So I have been talking this week with a few old friends -- R and K and the delightful
occamsnailfile -- about the sort of games we like to play and don't like to play. Such discussions make you wonder "what makes a game popular?" Or, in this case, unpopular, because I am talking about roleplaying
Star Wars.
On the surface,
Star Wars should be an amazingly popular genre to play in. It has virtually everything a diverse player group would want: supernatural powers, fantastic locations, high-flying martial arts action, dramatic storylines, cool antagonists, wierd monsters and cultures, and the gold bikini (tm). So why don't people want to play in it? What is it about the Star Wars universe that leaves potential players shrugging their shoulders and going, "En."
Common Wisdom on this question would be, "Because the prequels sucked." Indeed, you might even be able to trace this solely to
Phantom Menace, because once you jump the shark on a project it is, by definition, jumped, and no amount of lipstick on the pig will unjump it. This line of argument goes that once you have recast the genre's coolest villain as a plucky youngster, reduced the mystical supernatural wisdom of the cosmos to midichlorians, alienated everyone who considers continuity important, and introduced two really interesting new characters only to kill one off and make the other inexplicably in love with said plucky youngster, you have pretty much soiled the dove beyond redemption. And this argument is hard to argue with because all those things are, in fact, true.
There's no question that Lucas' second set of films is very informed by his new status as a father; he's publicly stated he made the films for his son. And, perhaps,
this is where the problem lies, since the setting has become something which is intended to appeal to adolescents or pre-adolescents. The protagonists of the classic films were grown adults; Luke may have been a whiner in the first film but his issue with not that he was too young to get involved in matters of great pitch and moment, but that he felt he was too
old and had missed his shot. He wanted to grow up like his imaginary father, and dreaded growing up to be like his all-too-real uncle. Meanwhile, Han is a scoundrel who shoots first and he gets into a romantic triangle with his best (non-hairy) friend over a woman who, at first, he doesn't even like much. These are not little-kid problems. The prequels only flirt with this sort of thing, such as when Anakin slaughters first a village of sandpeople (off-camera!) and then murders an entire class of aspiring Jedi elementary school students. (Okay, that had to happen off camera. I grant you.) So maybe it is simply the childishness, the simplicity of the new Star Wars universe, that makes it unappealing to seasoned gamers.
One argument I will not swallow, however, is that
Star Wars "has been done." So have plenty of other RPG settings, yet we continue to play them. How many awful systems must
Lord of the Rings go through before it gets a good one? I don't know, but one day that game will exist, and when it does, there will be thousands of people playing it. D&D's
Forgotten Realms and
Dragonlance settings are doing just fine, thank you, after decades.
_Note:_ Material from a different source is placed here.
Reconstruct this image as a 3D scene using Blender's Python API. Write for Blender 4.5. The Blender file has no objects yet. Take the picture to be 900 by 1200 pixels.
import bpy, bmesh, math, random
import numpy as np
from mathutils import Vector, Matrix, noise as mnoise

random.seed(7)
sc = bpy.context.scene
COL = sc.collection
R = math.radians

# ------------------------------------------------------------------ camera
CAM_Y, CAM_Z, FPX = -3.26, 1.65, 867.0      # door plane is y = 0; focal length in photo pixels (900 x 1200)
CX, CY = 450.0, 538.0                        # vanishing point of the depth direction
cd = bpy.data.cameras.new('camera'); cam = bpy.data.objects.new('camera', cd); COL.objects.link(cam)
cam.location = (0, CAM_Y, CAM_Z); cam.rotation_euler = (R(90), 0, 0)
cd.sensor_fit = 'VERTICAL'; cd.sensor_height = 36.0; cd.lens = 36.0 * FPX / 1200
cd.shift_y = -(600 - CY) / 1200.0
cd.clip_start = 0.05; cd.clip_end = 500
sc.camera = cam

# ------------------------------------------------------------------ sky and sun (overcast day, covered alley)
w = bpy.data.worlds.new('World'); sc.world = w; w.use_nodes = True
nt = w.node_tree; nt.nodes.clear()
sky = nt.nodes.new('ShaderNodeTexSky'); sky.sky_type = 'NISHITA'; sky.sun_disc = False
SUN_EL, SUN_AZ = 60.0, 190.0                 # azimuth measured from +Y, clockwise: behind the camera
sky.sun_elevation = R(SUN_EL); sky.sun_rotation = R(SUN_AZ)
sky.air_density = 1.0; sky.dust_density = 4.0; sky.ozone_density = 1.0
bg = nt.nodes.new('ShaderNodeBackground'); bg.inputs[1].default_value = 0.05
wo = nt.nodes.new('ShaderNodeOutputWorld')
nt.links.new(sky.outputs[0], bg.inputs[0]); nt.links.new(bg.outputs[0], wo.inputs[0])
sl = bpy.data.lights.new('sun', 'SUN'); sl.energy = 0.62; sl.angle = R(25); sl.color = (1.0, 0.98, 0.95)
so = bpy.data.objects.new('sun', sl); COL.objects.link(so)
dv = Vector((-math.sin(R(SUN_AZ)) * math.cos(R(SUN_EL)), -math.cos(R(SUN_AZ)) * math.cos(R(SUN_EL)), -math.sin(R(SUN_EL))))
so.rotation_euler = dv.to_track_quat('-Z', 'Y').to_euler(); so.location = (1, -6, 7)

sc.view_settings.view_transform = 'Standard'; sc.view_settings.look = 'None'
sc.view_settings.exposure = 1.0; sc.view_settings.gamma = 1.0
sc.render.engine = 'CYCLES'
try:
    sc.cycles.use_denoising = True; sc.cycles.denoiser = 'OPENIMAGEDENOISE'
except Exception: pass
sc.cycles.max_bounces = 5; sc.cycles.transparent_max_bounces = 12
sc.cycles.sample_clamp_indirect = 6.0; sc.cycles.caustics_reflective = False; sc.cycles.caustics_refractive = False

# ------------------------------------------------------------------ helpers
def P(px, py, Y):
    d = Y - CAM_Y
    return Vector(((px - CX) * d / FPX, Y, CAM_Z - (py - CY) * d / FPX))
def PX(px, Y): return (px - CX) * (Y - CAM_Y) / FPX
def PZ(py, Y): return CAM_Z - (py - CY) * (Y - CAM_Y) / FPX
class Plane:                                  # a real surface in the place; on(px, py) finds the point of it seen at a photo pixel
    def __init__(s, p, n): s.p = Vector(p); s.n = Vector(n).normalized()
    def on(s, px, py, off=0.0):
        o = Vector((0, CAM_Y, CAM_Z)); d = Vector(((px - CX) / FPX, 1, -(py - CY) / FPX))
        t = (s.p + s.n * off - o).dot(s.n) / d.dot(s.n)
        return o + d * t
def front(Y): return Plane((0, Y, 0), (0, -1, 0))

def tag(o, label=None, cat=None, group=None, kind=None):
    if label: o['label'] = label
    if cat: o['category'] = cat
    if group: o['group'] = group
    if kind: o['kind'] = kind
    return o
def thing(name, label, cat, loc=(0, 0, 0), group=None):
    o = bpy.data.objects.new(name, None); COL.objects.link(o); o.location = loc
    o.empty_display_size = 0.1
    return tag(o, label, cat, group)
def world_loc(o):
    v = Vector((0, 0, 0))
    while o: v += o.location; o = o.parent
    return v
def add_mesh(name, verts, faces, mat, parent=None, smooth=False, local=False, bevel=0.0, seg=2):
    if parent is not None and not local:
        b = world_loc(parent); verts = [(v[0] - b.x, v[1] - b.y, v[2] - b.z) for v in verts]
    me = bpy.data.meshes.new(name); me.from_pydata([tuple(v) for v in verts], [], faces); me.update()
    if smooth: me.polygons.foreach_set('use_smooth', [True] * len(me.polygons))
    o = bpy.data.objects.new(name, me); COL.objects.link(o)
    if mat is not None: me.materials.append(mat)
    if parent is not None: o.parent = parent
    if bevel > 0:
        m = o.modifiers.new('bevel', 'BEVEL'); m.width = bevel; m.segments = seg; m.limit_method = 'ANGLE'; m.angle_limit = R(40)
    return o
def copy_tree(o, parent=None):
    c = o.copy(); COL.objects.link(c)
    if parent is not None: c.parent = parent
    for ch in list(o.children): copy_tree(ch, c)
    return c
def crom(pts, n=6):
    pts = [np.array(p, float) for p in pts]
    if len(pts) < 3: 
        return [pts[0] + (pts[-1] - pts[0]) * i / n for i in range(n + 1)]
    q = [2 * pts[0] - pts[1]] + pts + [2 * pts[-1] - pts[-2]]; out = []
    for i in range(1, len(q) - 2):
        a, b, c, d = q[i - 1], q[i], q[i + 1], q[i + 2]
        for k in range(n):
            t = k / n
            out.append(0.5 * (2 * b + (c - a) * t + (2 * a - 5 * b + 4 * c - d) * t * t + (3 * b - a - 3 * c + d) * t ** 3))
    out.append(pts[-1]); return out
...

There's no question many, perhaps even most, players find Star Wars dull and unworthy of time, but the reason has to be deeper than simple traffic flow on the street. After all, for all the bleach that three decades of gaming can apply to the brilliant colors of
Star Wars, you have also gotten plenty of elaborations that have made the setting into one of the largest and detailed RPG settings imaginable. There are worlds, cultures, aliens, traditions, hardware, antagonists for every possible story out there, tools waiting for us to reach out and take them.
Ah, but most of those tools are from Walmart.
Star Wars has expanded in a way that, to keep with our other previous example,
Lord of the Rings has not. Tolkien Enterprises kept everyone else from writing anything set in Middle-earth. Even the Professor's unpublished notes edited by his son Christopher are considered "non-canon," so that games that come out based on
LotR can use only that novel and the
Hobbit. Everything else, including the
Silmarillion, was in an unfinished state by Tolkien's death. But Lucas, perhaps out of a desire to have a ranch worthy of the Emperor, opened up the floodgates and hundreds of books are the result, not to mention comics, video games, and -- the ultimate menace -- RPG supplements. In all of this material, there are a few gems. Most of it is mind-numbingly banal.
Star Wars has lost its artistic vision, and its not all because of Anakin Skywalker. It could be argued that long before Lucas dressed up as Fonzarelli and lept his
Phantom Menace motorcycle over the Sarlacc, he had already fallen to the Dark Side. Lured by the wealth and fame, he closed his eyes and took his hands off the bars. The power of unchecked capitalism, of publishers eager to make a dollar and authors eager to get their hands on characters the whole world recognized, took over and drove his baby -- a universe which had entertained millions in a way unique to its generation -- right into the tank.
He, and
Star Wars, may never recover. Star Wars fans believe in redemption and we try hard to show that the game is still vibrant with exciting stories. But no matter how many cool and frightening villains we craft, how many epic space battles we breathlessly guide the players through, no matter if we find thousand year gaps in the Galactic History and set our game there,
right then, when none of the awful crap can get to us, we always hear the words of a little green master, who taught us so much:
Once you step upon the dark path, forever will it dominate your destiny.